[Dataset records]
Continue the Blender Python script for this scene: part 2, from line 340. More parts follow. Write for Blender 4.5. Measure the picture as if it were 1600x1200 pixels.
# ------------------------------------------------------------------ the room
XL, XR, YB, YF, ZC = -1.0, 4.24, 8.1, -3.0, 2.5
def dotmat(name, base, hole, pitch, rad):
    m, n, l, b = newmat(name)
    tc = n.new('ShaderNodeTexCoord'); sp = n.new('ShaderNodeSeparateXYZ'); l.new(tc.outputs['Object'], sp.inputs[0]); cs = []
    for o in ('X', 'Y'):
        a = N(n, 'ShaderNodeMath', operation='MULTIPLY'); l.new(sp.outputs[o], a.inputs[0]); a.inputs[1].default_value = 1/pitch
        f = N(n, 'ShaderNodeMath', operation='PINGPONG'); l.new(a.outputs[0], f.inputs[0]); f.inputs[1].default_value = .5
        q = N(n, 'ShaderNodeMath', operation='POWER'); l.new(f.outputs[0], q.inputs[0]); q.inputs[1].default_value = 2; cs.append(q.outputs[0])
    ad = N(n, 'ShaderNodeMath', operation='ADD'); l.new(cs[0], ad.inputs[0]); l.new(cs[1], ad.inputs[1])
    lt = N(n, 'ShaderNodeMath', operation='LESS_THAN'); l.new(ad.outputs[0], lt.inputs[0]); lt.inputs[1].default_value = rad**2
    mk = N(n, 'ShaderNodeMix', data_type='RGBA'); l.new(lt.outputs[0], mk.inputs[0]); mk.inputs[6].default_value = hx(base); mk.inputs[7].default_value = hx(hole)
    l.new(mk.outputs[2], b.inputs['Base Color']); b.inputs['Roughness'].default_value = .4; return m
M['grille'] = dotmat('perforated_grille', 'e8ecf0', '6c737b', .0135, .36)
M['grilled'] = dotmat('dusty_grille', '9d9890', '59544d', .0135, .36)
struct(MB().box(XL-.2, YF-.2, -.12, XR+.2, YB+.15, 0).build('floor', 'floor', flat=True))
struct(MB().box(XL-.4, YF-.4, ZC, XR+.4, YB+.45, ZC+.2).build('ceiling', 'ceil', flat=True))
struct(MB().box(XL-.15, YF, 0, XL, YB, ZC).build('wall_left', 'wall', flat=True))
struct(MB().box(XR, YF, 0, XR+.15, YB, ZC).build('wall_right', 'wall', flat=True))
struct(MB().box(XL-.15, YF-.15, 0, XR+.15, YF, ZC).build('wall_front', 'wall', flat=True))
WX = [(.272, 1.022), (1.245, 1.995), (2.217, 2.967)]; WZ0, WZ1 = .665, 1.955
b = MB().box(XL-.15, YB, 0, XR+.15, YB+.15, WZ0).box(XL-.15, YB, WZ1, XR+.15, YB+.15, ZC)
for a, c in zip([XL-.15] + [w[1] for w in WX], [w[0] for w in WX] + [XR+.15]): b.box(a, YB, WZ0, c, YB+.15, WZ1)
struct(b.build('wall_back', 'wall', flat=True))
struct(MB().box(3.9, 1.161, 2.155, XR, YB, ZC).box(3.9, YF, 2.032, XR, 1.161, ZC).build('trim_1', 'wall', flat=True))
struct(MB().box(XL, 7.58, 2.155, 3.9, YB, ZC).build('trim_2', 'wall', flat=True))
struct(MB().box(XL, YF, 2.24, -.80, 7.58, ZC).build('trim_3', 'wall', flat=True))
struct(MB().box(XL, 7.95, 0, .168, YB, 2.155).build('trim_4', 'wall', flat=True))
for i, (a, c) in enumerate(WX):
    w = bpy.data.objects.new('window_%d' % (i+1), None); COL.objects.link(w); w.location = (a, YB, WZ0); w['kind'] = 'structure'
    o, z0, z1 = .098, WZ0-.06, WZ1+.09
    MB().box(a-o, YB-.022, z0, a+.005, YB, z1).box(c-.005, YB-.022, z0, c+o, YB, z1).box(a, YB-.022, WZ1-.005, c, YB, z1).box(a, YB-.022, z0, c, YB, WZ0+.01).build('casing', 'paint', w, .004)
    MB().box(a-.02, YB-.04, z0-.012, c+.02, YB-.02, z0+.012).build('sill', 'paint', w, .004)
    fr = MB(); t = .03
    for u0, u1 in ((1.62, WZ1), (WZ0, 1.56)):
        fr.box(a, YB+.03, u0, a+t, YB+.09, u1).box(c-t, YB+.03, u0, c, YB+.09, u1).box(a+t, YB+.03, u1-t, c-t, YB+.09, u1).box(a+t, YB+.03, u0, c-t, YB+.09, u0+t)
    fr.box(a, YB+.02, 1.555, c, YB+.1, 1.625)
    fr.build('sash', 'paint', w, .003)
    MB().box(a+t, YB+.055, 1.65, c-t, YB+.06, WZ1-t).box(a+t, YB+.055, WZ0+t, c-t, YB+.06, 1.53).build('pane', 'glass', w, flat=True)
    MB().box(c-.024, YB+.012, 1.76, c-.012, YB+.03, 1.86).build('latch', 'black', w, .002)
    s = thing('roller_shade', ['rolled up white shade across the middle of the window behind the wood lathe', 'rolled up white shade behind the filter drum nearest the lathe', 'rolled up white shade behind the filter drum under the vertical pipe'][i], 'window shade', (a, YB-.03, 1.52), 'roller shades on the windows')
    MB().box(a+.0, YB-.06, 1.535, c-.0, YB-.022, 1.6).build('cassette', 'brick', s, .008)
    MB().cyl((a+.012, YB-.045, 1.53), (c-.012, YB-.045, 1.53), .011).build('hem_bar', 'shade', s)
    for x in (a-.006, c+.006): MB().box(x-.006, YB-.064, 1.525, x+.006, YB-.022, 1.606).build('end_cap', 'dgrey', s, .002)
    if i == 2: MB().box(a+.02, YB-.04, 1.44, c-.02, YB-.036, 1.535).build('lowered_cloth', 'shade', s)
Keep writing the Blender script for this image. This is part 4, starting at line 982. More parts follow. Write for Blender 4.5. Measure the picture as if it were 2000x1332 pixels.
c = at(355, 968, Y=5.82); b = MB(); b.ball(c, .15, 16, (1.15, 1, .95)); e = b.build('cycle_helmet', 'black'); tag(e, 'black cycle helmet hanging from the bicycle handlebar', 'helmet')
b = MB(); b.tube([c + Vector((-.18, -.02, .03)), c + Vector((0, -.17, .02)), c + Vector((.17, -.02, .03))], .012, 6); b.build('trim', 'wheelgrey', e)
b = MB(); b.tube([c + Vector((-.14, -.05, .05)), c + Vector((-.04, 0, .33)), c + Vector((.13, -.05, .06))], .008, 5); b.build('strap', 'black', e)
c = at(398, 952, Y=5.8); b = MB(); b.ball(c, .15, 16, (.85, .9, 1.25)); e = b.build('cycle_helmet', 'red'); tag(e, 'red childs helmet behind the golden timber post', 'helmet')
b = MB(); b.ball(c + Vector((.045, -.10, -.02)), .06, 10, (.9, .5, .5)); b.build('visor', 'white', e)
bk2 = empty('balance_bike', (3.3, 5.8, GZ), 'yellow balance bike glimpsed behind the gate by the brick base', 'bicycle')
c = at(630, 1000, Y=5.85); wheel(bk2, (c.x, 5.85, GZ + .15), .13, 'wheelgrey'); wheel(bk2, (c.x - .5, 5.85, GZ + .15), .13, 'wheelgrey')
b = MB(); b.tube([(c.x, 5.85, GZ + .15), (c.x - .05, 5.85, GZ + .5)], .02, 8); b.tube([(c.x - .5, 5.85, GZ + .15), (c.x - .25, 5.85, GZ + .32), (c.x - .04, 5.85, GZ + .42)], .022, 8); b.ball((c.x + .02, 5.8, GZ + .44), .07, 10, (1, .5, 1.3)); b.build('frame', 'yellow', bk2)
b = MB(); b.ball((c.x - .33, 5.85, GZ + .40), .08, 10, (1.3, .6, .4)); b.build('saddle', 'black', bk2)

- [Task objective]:
The records above must be repeated exactly, every one of them.

- [The response]:
Continue the Blender Python script for this scene: part 2, from line 340. More parts follow. Write for Blender 4.5. Measure the picture as if it were 1600x1200 pixels.
# ------------------------------------------------------------------ the room
XL, XR, YB, YF, ZC = -1.0, 4.24, 8.1, -3.0, 2.5
def dotmat(name, base, hole, pitch, rad):
    m, n, l, b = newmat(name)
    tc = n.new('ShaderNodeTexCoord'); sp = n.new('ShaderNodeSeparateXYZ'); l.new(tc.outputs['Object'], sp.inputs[0]); cs = []
    for o in ('X', 'Y'):
        a = N(n, 'ShaderNodeMath', operation='MULTIPLY'); l.new(sp.outputs[o], a.inputs[0]); a.inputs[1].default_value = 1/pitch
        f = N(n, 'ShaderNodeMath', operation='PINGPONG'); l.new(a.outputs[0], f.inputs[0]); f.inputs[1].default_value = .5
        q = N(n, 'ShaderNodeMath', operation='POWER'); l.new(f.outputs[0], q.inputs[0]); q.inputs[1].default_value = 2; cs.append(q.outputs[0])
    ad = N(n, 'ShaderNodeMath', operation='ADD'); l.new(cs[0], ad.inputs[0]); l.new(cs[1], ad.inputs[1])
    lt = N(n, 'ShaderNodeMath', operation='LESS_THAN'); l.new(ad.outputs[0], lt.inputs[0]); lt.inputs[1].default_value = rad**2
    mk = N(n, 'ShaderNodeMix', data_type='RGBA'); l.new(lt.outputs[0], mk.inputs[0]); mk.inputs[6].default_value = hx(base); mk.inputs[7].default_value = hx(hole)
    l.new(mk.outputs[2], b.inputs['Base Color']); b.inputs['Roughness'].default_value = .4; return m
M['grille'] = dotmat('perforated_grille', 'e8ecf0', '6c737b', .0135, .36)
M['grilled'] = dotmat('dusty_grille', '9d9890', '59544d', .0135, .36)
struct(MB().box(XL-.2, YF-.2, -.12, XR+.2, YB+.15, 0).build('floor', 'floor', flat=True))
struct(MB().box(XL-.4, YF-.4, ZC, XR+.4, YB+.45, ZC+.2).build('ceiling', 'ceil', flat=True))
struct(MB().box(XL-.15, YF, 0, XL, YB, ZC).build('wall_left', 'wall', flat=True))
struct(MB().box(XR, YF, 0, XR+.15, YB, ZC).build('wall_right', 'wall', flat=True))
struct(MB().box(XL-.15, YF-.15, 0, XR+.15, YF, ZC).build('wall_front', 'wall', flat=True))
WX = [(.272, 1.022), (1.245, 1.995), (2.217, 2.967)]; WZ0, WZ1 = .665, 1.955
b = MB().box(XL-.15, YB, 0, XR+.15, YB+.15, WZ0).box(XL-.15, YB, WZ1, XR+.15, YB+.15, ZC)
for a, c in zip([XL-.15] + [w[1] for w in WX], [w[0] for w in WX] + [XR+.15]): b.box(a, YB, WZ0, c, YB+.15, WZ1)
struct(b.build('wall_back', 'wall', flat=True))
struct(MB().box(3.9, 1.161, 2.155, XR, YB, ZC).box(3.9, YF, 2.032, XR, 1.161, ZC).build('trim_1', 'wall', flat=True))
struct(MB().box(XL, 7.58, 2.155, 3.9, YB, ZC).build('trim_2', 'wall', flat=True))
struct(MB().box(XL, YF, 2.24, -.80, 7.58, ZC).build('trim_3', 'wall', flat=True))
struct(MB().box(XL, 7.95, 0, .168, YB, 2.155).build('trim_4', 'wall', flat=True))
for i, (a, c) in enumerate(WX):
    w = bpy.data.objects.new('window_%d' % (i+1), None); COL.objects.link(w); w.location = (a, YB, WZ0); w['kind'] = 'structure'
    o, z0, z1 = .098, WZ0-.06, WZ1+.09
    MB().box(a-o, YB-.022, z0, a+.005, YB, z1).box(c-.005, YB-.022, z0, c+o, YB, z1).box(a, YB-.022, WZ1-.005, c, YB, z1).box(a, YB-.022, z0, c, YB, WZ0+.01).build('casing', 'paint', w, .004)
    MB().box(a-.02, YB-.04, z0-.012, c+.02, YB-.02, z0+.012).build('sill', 'paint', w, .004)
    fr = MB(); t = .03
    for u0, u1 in ((1.62, WZ1), (WZ0, 1.56)):
        fr.box(a, YB+.03, u0, a+t, YB+.09, u1).box(c-t, YB+.03, u0, c, YB+.09, u1).box(a+t, YB+.03, u1-t, c-t, YB+.09, u1).box(a+t, YB+.03, u0, c-t, YB+.09, u0+t)
    fr.box(a, YB+.02, 1.555, c, YB+.1, 1.625)
    fr.build('sash', 'paint', w, .003)
    MB().box(a+t, YB+.055, 1.65, c-t, YB+.06, WZ1-t).box(a+t, YB+.055, WZ0+t, c-t, YB+.06, 1.53).build('pane', 'glass', w, flat=True)
    MB().box(c-.024, YB+.012, 1.76, c-.012, YB+.03, 1.86).build('latch', 'black', w, .002)
    s = thing('roller_shade', ['rolled up white shade across the middle of the window behind the wood lathe', 'rolled up white shade behind the filter drum nearest the lathe', 'rolled up white shade behind the filter drum under the vertical pipe'][i], 'window shade', (a, YB-.03, 1.52), 'roller shades on the windows')
    MB().box(a+.0, YB-.06, 1.535, c-.0, YB-.022, 1.6).build('cassette', 'brick', s, .008)
    MB().cyl((a+.012, YB-.045, 1.53), (c-.012, YB-.045, 1.53), .011).build('hem_bar', 'shade', s)
    for x in (a-.006, c+.006): MB().box(x-.006, YB-.064, 1.525, x+.006, YB-.022, 1.606).build('end_cap', 'dgrey', s, .002)
    if i == 2: MB().box(a+.02, YB-.04, 1.44, c-.02, YB-.036, 1.535).build('lowered_cloth', 'shade', s)
Keep writing the Blender script for this image. This is part 4, starting at line 982. More parts follow. Write for Blender 4.5. Measure the picture as if it were 2000x1332 pixels.
c = at(355, 968, Y=5.82); b = MB(); b.ball(c, .15, 16, (1.15, 1, .95)); e = b.build('cycle_helmet', 'black'); tag(e, 'black cycle helmet hanging from the bicycle handlebar', 'helmet')
b = MB(); b.tube([c + Vector((-.18, -.02, .03)), c + Vector((0, -.17, .02)), c + Vector((.17, -.02, .03))], .012, 6); b.build('trim', 'wheelgrey', e)
b = MB(); b.tube([c + Vector((-.14, -.05, .05)), c + Vector((-.04, 0, .33)), c + Vector((.13, -.05, .06))], .008, 5); b.build('strap', 'black', e)
c = at(398, 952, Y=5.8); b = MB(); b.ball(c, .15, 16, (.85, .9, 1.25)); e = b.build('cycle_helmet', 'red'); tag(e, 'red childs helmet behind the golden timber post', 'helmet')
b = MB(); b.ball(c + Vector((.045, -.10, -.02)), .06, 10, (.9, .5, .5)); b.build('visor', 'white', e)
bk2 = empty('balance_bike', (3.3, 5.8, GZ), 'yellow balance bike glimpsed behind the gate by the brick base', 'bicycle')
c = at(630, 1000, Y=5.85); wheel(bk2, (c.x, 5.85, GZ + .15), .13, 'wheelgrey'); wheel(bk2, (c.x - .5, 5.85, GZ + .15), .13, 'wheelgrey')
b = MB(); b.tube([(c.x, 5.85, GZ + .15), (c.x - .05, 5.85, GZ + .5)], .02, 8); b.tube([(c.x - .5, 5.85, GZ + .15), (c.x - .25, 5.85, GZ + .32), (c.x - .04, 5.85, GZ + .42)], .022, 8); b.ball((c.x + .02, 5.8, GZ + .44), .07, 10, (1, .5, 1.3)); b.build('frame', 'yellow', bk2)
b = MB(); b.ball((c.x - .33, 5.85, GZ + .40), .08, 10, (1.3, .6, .4)); b.build('saddle', 'black', bk2)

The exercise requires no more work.